In questa ricerca ci occupiamo di tecniche di processazione del linguaggio naturale (NLP) e di topic modeling (TM) relativamente al mondo dei social network e come concreto case study abbiamo scelto di svolgere alcune analisi che riguardano il campo giornalistico (Bourdieu [1997], Corchia [2006]) che si trova anch’esso in una fase di profonda trasformazione, così come è in profonda trasformazione il mestiere stesso del giornalista; è ormai chiaro che la parola “giornalista” non è in grado di riassumere la complessità delle attività collegate alla diffusione e all’interpretazione delle notizie e, pur senza enfasi, è forse possibile affermare che l’impatto dei nuovi media e dei big data sul campo giornalistico [1] è analogo a quello che su di esso hanno avuto i media della generazione precedente
«gli effetti che lo sviluppo della televisione produce nel campo giornalistico e, attraverso di esso, in tutti gli altri campi di produzione culturale sono incomparabilmente più importanti, quanto a intensità e ampiezza, di quelli che l’apparizione della letteratura industriale con la grande stampa e il romanzo d’appendice aveva provocato» (Bourdieu [1997])
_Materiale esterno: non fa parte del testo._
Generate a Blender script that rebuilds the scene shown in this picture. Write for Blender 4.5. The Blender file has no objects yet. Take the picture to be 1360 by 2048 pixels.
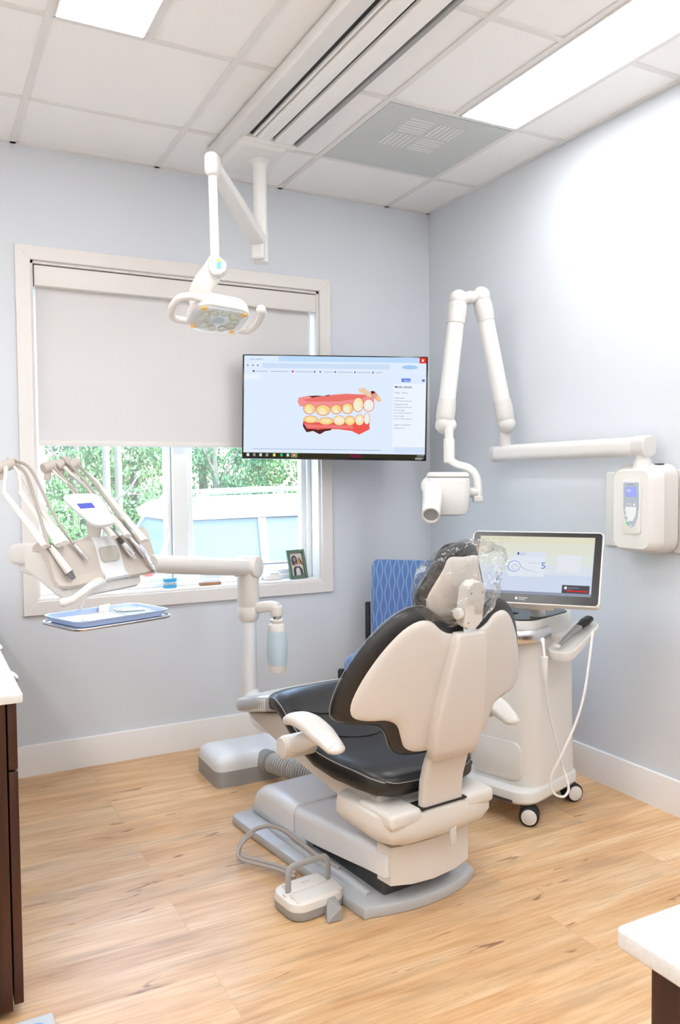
import bpy, bmesh, math, random
from mathutils import Vector, Matrix, Euler
random.seed(7)
R = math.radians
sc = bpy.context.scene
# ------------------------------------------------------------------ camera
CAM = Vector((-2.4996, -3.701, 1.2695)); YAW, PITCH, ROLL, FPX = 0.4828, -0.0396, -0.0101, 1616.47
cf = Vector((math.sin(YAW)*math.cos(PITCH), math.cos(YAW)*math.cos(PITCH), math.sin(PITCH)))
cr0 = Vector((math.cos(YAW), -math.sin(YAW), 0)); cu0 = cr0.cross(cf)
cr = cr0*math.cos(ROLL)+cu0*math.sin(ROLL); cu = -cr0*math.sin(ROLL)+cu0*math.cos(ROLL)
cd = bpy.data.cameras.new('camera'); cam = bpy.data.objects.new('camera', cd); sc.collection.objects.link(cam)
cam.matrix_world = Matrix(((cr.x, cu.x, -cf.x, CAM.x), (cr.y, cu.y, -cf.y, CAM.y), (cr.z, cu.z, -cf.z, CAM.z), (0, 0, 0, 1)))
cd.sensor_fit = 'VERTICAL'; cd.sensor_height = 36; cd.lens = FPX/2048*36; cd.clip_start = .05; cd.clip_end = 200
sc.camera = cam
# ------------------------------------------------------------------ world, sun, exposure
W = bpy.data.worlds.new('world'); sc.world = W; W.use_nodes = True
wn = W.node_tree.nodes; wn.clear()
sky = wn.new('ShaderNodeTexSky'); sky.sky_type = 'NISHITA'; sky.sun_disc = False
sky.sun_elevation = R(50); sky.sun_rotation = R(90); sky.air_density = 1.0; sky.dust_density = 2.0
bg = wn.new('ShaderNodeBackground'); bg.inputs[1].default_value = 1.7
wo = wn.new('ShaderNodeOutputWorld'); W.node_tree.links.new(sky.outputs[0], bg.inputs[0]); W.node_tree.links.new(bg.outputs[0], wo.inputs[0])
sd = bpy.data.lights.new('sun', 'SUN'); sd.energy = 5; sd.angle = R(1); sd.color = (1, .96, .9)
so = bpy.data.objects.new('sun', sd); so.rotation_euler = (R(6), R(42), 0); sc.collection.objects.link(so)
LIGHT_STRENGTH = 10.8
vs = sc.view_settings; vs.view_transform = 'Standard'; vs.look = 'None'; EXPO = 0.56; vs.exposure = EXPO; vs.gamma = 1; vs.use_curve_mapping = False

# ------------------------------------------------------------------ helpers
def px(x, y, X=None, Y=None, Z=None, d=None):
    """world point seen at photo pixel (x, y) on a plane or at a depth"""
    v = cf+cr*((x-680)/FPX)+cu*((1024-y)/FPX)
    t = (X-CAM.x)/v.x if X is not None else (Y-CAM.y)/v.y if Y is not None else (Z-CAM.z)/v.z if Z is not None else d
    return CAM+v*t
INV = {}
def link(o): sc.collection.objects.link(o); return o
def tag(o, label=None, cat=None, group=None, kind=None):
    if label: o['label'] = label
    if cat: o['category'] = cat
    if group: o['group'] = group
    if kind: o['kind'] = kind
    return o
def thing(name, label, cat, loc=(0, 0, 0), rz=0, group=None):
    o = link(bpy.data.objects.new(name, None)); o.empty_display_size = .05
    o.location = loc; o.rotation_euler = (0, 0, rz)
    M = Matrix.Translation(Vector(loc)) @ Matrix.Rotation(rz, 4, 'Z'); INV[o] = M.inverted()
    tag(o, label, cat, group); return o
def mat_of(o): return INV[o].inverted()
def sgroup(name, loc=(0, 0, 0)):
    o = link(bpy.data.objects.new(name, None)); o.location = loc; o['kind'] = 'structure'
    INV[o] = Matrix.Translation(Vector(loc)).inverted(); return o
def frame(o, ux, uy):
    ux = Vector(ux).normalized(); uz = ux.cross(Vector(uy)).normalized(); uy = uz.cross(ux)
    o = Vector(o)
    return Matrix(((ux.x, uy.x, uz.x, o.x), (ux.y, uy.y, uz.y, o.y), (ux.z, uy.z, uz.z, o.z), (0, 0, 0, 1)))
def rrect(w, h, r, n=5, cx=0, cy=0):
    pts = []; r = min(r, w/2-1e-5, h/2-1e-5)
    for (sx, sy, a0) in ((1, 1, 0), (-1, 1, 90), (-1, -1, 180), (1, -1, 270)):
        for i in range(n+1):
            a = R(a0+90*i/n); pts.append((cx+sx*(w/2-r)+r*math.cos(a), cy+sy*(h/2-r)+r*math.sin(a)))
    return pts
def catmull(pts, n=6):
    P = [Vector(p) for p in pts]; P = [P[0]*2-P[1]]+P+[P[-1]*2-P[-2]]; out = []
    for i in range(1, len(P)-2):
        for k in range(n):
            t = k/n; a, b, c, d = P[i-1:i+3]
            out.append(.5*((2*b)+(c-a)*t+(2*a-5*b+4*c-d)*t*t+(3*b-a-3*c+d)*t**3))
    out.append(P[-2]); return out
def closed_smooth(pts, n=4):
    m = len(pts); out = []
    for i in range(m):
        a, b, c, d = (Vector(pts[(i+k-1) % m]) for k in range(4))
        for k in range(n):
            t = k/n; out.append(.5*((2*b)+(c-a)*t+(2*a-5*b+4*c-d)*t*t+(3*b-a-3*c+d)*t**3))
    return [tuple(p) for p in out]
def mirror_outline(half):
    return [(x, y) for x, y in half]+[(-x, y) for x, y in reversed(half) if abs(x) > 1e-6]

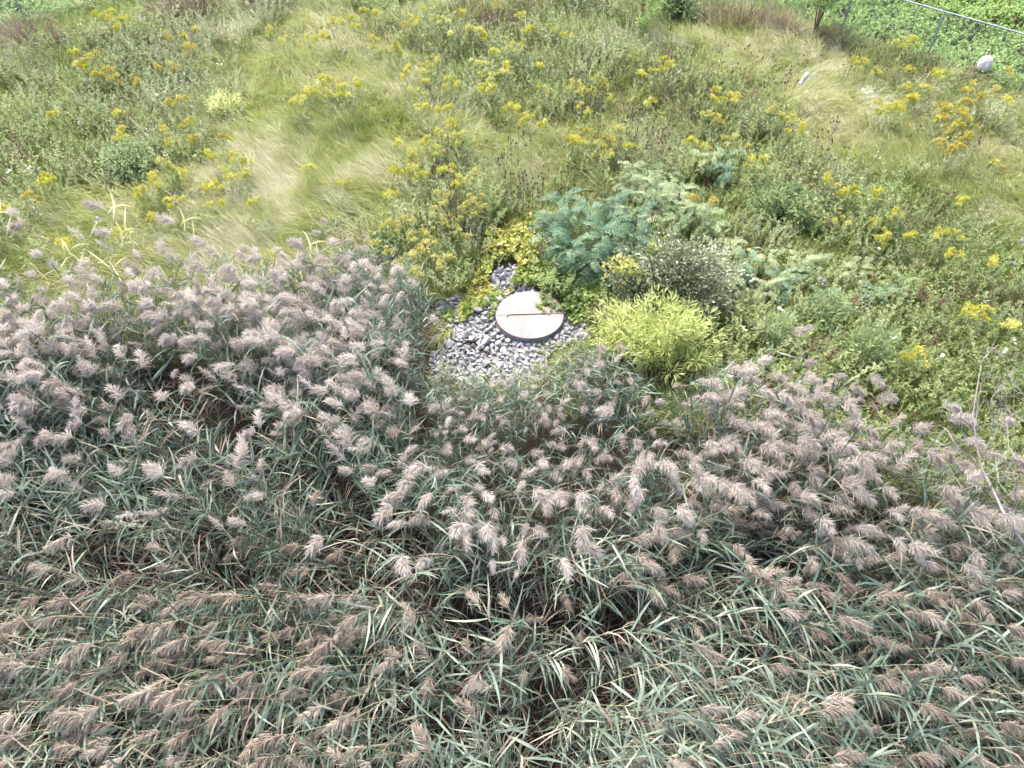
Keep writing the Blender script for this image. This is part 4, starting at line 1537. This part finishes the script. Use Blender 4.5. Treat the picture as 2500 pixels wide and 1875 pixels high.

L’impatto dei nuovi media e dei big data è talmente rilevante che c’è addirittura chi parla di “big data journalism” (Hammond [2015], Scala [2017]) e prefigura scenari in cui sono le “macchine” – ovvero dati, algoritmi, sistemi di elaborazione… – e non le persone a dover essere considerati la parte attiva della relazione tra uomo e macchina (Hammond [2015], pag. 409). Volendo adottare un mood distopico potremmo dire, a la Matrix, che sono gli uomini a servire le macchine e non il viceversa.
Note
[1] In generale tenderemo ad utilizzare il concetto di “campo giornalistico” perché lo interpretiamo in senso più ampio rispetto a quello di “giornalismo”.